### THE PROBLEM
Among the records below, find each line that includes the string "Write" and copy it.

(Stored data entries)
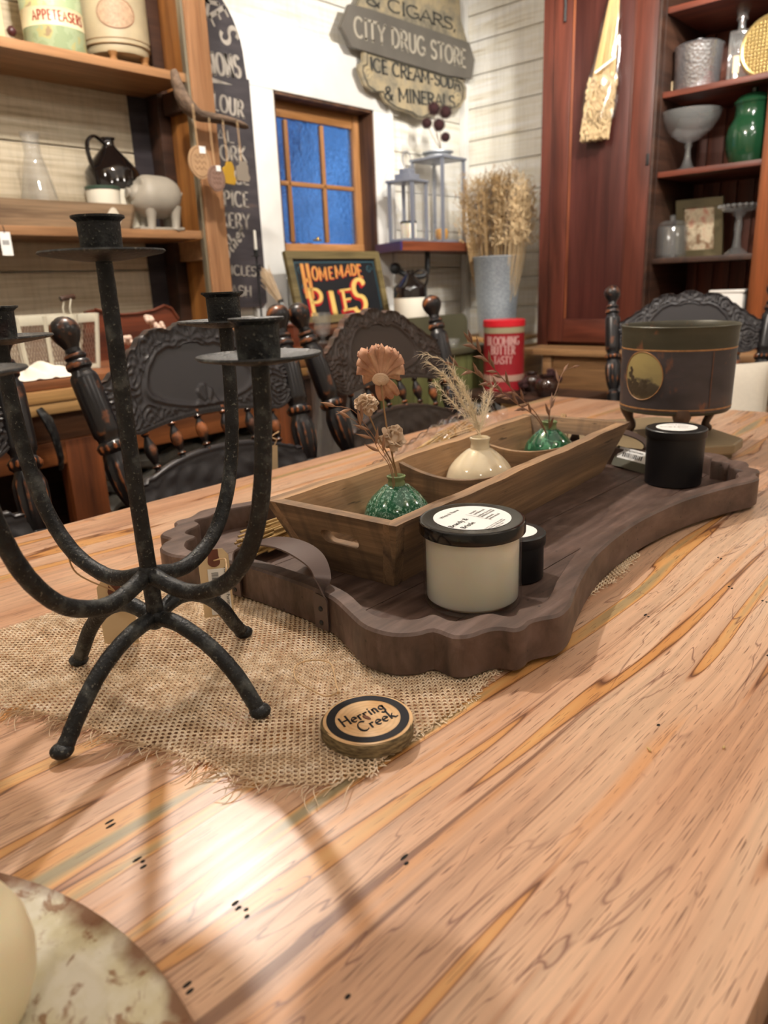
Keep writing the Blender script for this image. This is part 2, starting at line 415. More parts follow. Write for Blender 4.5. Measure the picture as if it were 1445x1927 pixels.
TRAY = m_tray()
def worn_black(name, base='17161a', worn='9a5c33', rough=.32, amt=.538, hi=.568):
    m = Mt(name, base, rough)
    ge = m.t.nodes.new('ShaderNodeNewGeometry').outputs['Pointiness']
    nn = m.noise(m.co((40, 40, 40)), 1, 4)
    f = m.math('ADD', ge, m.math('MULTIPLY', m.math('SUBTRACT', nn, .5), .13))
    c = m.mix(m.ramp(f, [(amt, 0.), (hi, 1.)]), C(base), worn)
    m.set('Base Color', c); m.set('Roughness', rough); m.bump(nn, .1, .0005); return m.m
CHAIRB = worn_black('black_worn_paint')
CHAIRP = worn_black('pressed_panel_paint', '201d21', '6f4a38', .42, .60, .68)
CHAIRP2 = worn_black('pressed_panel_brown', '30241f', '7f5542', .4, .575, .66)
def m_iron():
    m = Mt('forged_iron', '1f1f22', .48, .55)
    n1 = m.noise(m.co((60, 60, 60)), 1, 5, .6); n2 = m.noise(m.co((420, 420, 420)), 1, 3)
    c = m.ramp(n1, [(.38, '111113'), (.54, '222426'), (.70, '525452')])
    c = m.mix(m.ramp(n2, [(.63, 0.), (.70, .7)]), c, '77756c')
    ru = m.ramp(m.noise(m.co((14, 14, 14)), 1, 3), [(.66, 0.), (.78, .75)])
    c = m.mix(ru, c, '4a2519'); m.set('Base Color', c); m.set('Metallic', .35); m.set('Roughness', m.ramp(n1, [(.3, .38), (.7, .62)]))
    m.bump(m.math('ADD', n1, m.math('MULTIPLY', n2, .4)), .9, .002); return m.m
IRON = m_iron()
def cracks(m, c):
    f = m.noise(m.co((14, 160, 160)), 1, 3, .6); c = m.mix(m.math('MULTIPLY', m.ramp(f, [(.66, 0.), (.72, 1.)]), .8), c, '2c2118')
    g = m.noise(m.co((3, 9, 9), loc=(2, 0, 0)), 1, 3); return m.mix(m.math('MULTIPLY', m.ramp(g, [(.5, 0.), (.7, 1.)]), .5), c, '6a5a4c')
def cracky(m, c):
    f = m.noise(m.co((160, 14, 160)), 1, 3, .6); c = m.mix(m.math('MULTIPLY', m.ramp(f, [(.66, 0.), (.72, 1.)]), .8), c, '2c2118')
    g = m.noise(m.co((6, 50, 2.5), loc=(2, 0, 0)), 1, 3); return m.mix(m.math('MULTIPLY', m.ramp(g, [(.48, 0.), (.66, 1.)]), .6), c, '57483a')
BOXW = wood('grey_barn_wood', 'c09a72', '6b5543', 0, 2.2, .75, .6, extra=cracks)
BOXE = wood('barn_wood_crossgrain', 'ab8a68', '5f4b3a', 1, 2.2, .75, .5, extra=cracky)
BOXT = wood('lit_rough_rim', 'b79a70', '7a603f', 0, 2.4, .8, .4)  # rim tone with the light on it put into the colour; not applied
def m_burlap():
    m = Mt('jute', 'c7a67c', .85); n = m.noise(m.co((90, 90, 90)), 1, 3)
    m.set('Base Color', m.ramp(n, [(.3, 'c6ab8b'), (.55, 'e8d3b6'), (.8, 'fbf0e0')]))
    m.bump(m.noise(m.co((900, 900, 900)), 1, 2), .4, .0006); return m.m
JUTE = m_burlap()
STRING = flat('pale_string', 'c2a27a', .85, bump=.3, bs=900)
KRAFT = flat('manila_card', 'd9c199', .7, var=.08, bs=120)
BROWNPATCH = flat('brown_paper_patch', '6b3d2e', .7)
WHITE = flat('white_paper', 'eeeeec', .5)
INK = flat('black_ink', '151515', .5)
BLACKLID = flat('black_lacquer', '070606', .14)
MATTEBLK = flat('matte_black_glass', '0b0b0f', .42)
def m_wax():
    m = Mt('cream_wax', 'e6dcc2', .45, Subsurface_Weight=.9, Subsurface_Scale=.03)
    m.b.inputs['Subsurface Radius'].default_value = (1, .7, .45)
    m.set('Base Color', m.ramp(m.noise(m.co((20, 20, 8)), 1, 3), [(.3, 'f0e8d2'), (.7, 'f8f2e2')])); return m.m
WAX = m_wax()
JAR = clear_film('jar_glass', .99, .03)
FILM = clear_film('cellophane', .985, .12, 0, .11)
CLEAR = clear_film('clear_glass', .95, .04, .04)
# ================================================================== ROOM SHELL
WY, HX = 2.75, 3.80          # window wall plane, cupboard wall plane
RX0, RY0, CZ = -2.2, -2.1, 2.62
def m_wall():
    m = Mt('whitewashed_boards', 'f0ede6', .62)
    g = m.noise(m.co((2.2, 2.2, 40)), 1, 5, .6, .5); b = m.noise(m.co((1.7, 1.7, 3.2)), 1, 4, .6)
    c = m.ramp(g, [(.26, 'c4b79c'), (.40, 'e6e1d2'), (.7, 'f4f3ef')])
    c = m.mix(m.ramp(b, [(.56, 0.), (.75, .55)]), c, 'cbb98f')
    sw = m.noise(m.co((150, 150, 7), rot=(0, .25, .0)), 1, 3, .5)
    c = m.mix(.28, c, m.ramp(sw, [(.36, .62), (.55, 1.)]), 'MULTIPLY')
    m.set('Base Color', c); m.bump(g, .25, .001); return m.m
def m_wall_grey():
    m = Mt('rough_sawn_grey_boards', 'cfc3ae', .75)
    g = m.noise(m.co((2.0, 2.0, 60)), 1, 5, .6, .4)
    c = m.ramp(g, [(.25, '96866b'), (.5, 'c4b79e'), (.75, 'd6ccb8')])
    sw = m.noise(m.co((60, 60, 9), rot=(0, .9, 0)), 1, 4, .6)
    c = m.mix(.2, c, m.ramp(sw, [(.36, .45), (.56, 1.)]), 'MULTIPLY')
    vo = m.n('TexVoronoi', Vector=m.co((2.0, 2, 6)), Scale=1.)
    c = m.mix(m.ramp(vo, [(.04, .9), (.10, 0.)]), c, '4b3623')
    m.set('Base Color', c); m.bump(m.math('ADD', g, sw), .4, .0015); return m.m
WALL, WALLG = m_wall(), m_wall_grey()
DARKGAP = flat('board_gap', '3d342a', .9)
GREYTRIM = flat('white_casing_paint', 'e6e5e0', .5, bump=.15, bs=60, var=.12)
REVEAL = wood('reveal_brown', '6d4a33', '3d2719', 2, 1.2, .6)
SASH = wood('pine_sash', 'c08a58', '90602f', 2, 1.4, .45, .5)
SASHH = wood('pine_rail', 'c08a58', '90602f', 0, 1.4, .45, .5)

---

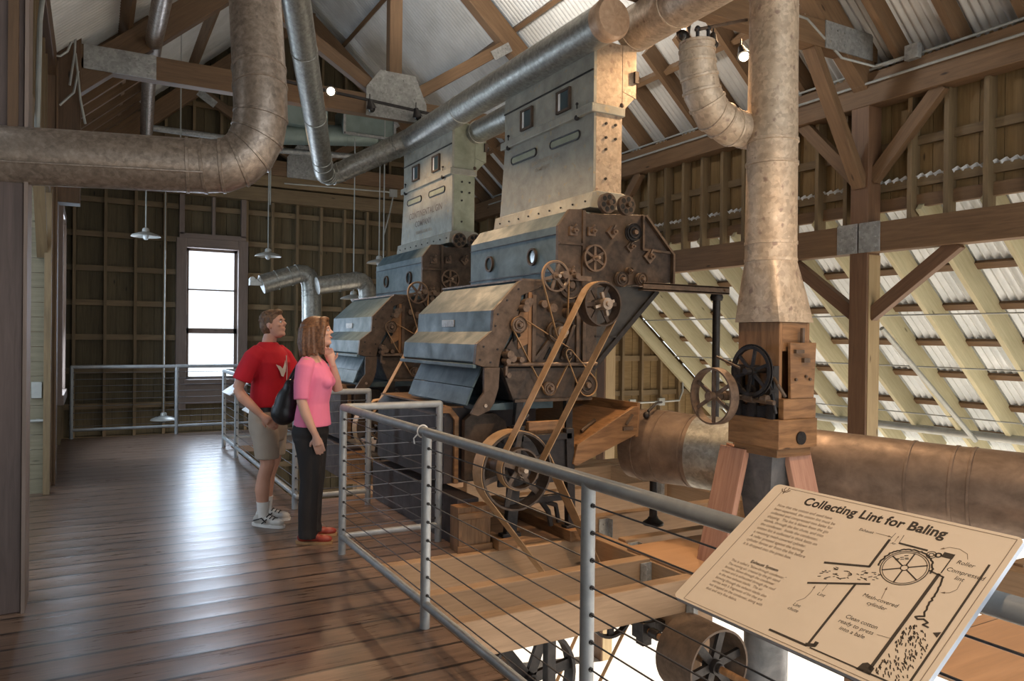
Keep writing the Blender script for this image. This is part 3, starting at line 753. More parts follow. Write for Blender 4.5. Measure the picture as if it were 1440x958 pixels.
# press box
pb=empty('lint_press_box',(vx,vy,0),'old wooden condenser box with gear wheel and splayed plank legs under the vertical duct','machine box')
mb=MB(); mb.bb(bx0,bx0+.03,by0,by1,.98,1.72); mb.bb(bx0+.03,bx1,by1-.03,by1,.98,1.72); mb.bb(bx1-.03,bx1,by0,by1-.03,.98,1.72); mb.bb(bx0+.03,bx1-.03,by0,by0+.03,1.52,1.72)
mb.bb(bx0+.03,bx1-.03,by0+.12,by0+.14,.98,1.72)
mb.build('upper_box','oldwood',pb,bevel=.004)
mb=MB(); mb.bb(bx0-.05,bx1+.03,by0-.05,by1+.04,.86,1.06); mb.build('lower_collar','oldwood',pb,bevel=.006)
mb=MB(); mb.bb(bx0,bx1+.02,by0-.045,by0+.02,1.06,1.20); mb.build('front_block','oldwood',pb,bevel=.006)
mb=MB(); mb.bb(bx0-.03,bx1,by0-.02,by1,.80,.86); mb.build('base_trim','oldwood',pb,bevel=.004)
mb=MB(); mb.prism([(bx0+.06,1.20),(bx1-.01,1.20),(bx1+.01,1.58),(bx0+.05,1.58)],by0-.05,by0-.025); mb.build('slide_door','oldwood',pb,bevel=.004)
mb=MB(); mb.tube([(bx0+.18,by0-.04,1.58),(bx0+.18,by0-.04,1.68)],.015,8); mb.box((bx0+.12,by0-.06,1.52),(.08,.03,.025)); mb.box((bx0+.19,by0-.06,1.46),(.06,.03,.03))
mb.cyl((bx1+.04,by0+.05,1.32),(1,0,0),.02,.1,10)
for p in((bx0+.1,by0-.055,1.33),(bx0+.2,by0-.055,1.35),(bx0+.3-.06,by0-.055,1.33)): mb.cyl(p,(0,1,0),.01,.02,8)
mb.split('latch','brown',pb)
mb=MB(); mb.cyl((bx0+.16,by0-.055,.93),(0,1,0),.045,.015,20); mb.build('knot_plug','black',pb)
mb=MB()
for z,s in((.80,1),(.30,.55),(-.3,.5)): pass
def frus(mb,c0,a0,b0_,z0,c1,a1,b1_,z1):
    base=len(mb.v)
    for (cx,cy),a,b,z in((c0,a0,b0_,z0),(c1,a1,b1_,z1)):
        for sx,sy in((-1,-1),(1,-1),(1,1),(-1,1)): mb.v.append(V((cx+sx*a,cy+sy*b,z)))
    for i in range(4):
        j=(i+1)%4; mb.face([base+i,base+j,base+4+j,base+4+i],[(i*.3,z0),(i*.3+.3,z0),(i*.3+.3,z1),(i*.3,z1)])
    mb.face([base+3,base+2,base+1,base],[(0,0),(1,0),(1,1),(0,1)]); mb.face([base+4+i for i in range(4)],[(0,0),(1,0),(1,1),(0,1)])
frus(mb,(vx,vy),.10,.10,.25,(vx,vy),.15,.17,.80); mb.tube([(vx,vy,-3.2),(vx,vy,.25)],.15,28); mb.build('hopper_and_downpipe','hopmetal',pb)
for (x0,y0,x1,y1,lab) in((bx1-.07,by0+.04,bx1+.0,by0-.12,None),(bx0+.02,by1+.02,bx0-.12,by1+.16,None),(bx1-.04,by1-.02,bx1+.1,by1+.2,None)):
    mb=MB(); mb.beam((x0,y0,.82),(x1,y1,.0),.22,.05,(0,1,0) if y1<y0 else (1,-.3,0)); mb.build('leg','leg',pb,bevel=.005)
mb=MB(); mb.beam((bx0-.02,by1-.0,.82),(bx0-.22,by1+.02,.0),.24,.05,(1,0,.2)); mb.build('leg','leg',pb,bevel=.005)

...

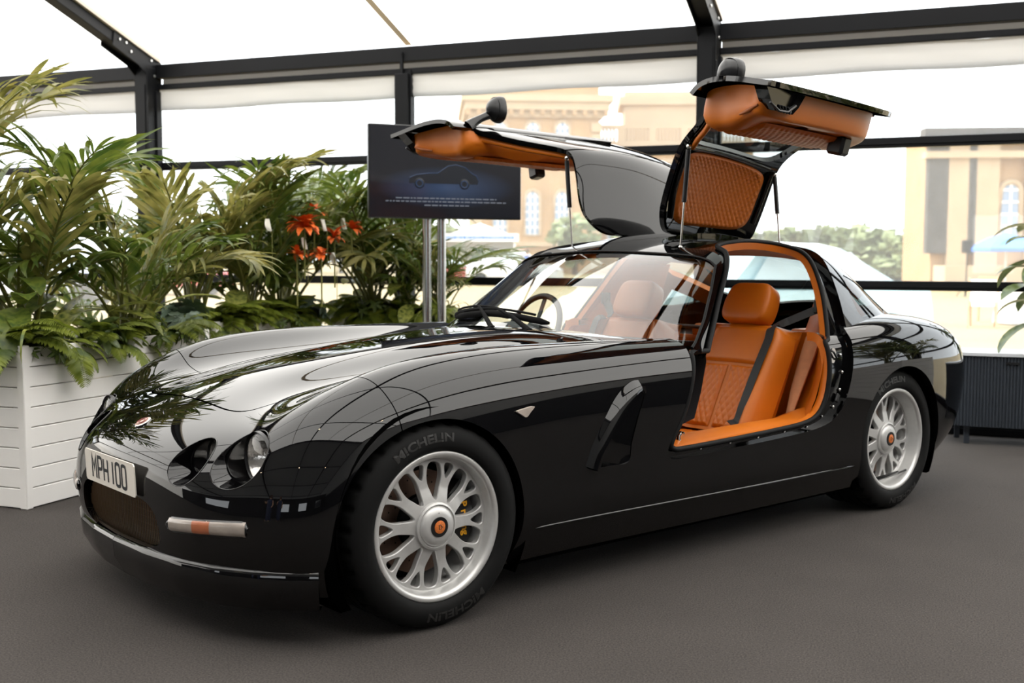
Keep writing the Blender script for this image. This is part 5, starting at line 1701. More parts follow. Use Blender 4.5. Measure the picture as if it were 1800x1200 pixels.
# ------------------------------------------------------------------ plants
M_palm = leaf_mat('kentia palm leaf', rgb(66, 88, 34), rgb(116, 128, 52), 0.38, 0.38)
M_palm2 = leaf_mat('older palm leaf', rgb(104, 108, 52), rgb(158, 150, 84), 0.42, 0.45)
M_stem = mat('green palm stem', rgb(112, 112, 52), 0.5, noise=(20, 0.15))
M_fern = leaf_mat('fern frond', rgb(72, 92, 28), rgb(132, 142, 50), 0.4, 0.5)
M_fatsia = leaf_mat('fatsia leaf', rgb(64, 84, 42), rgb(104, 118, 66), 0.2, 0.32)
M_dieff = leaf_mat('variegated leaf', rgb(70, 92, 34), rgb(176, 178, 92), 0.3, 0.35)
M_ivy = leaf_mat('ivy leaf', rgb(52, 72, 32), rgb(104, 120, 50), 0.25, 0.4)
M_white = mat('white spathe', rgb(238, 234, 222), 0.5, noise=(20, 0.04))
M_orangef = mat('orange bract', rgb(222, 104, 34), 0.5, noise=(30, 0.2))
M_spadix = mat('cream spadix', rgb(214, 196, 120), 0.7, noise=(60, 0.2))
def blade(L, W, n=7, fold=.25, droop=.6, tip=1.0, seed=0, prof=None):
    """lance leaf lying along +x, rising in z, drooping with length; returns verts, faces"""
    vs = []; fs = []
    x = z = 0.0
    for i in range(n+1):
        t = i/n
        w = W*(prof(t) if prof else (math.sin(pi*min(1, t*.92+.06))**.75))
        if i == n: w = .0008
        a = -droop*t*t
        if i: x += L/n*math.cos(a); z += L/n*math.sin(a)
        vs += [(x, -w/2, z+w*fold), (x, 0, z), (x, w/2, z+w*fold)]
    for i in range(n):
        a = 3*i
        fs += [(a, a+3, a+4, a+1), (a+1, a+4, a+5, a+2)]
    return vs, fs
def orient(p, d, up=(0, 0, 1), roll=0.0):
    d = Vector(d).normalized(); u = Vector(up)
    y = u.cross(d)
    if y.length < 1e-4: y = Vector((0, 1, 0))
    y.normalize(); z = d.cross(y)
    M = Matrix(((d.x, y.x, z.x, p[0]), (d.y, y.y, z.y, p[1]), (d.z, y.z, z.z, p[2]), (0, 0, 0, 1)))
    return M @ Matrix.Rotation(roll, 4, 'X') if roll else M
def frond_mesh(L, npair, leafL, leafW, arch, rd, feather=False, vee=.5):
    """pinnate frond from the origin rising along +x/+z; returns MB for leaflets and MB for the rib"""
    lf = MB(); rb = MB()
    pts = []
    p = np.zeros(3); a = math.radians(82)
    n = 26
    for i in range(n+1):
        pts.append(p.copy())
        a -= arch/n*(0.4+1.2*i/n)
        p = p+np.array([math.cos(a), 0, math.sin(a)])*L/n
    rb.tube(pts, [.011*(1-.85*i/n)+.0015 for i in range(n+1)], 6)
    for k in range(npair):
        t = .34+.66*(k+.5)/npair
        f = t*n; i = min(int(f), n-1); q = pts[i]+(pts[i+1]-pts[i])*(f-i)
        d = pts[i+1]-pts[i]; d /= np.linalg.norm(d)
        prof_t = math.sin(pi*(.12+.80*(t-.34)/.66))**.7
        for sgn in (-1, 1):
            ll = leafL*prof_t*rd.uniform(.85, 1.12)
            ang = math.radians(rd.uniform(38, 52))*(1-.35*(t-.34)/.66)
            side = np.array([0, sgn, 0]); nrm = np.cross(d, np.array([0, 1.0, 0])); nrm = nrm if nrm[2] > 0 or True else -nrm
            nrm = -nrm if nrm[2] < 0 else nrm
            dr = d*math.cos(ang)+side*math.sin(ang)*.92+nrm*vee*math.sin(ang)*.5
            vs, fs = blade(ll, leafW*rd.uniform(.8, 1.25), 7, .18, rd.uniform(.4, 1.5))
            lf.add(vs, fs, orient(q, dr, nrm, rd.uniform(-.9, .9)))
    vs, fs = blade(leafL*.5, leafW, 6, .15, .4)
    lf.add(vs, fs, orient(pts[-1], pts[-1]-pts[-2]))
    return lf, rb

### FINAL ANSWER
Keep writing the Blender script for this image. This is part 2, starting at line 415. More parts follow. Write for Blender 4.5. Measure the picture as if it were 1445x1927 pixels.
Keep writing the Blender script for this image. This is part 3, starting at line 753. More parts follow. Write for Blender 4.5. Measure the picture as if it were 1440x958 pixels.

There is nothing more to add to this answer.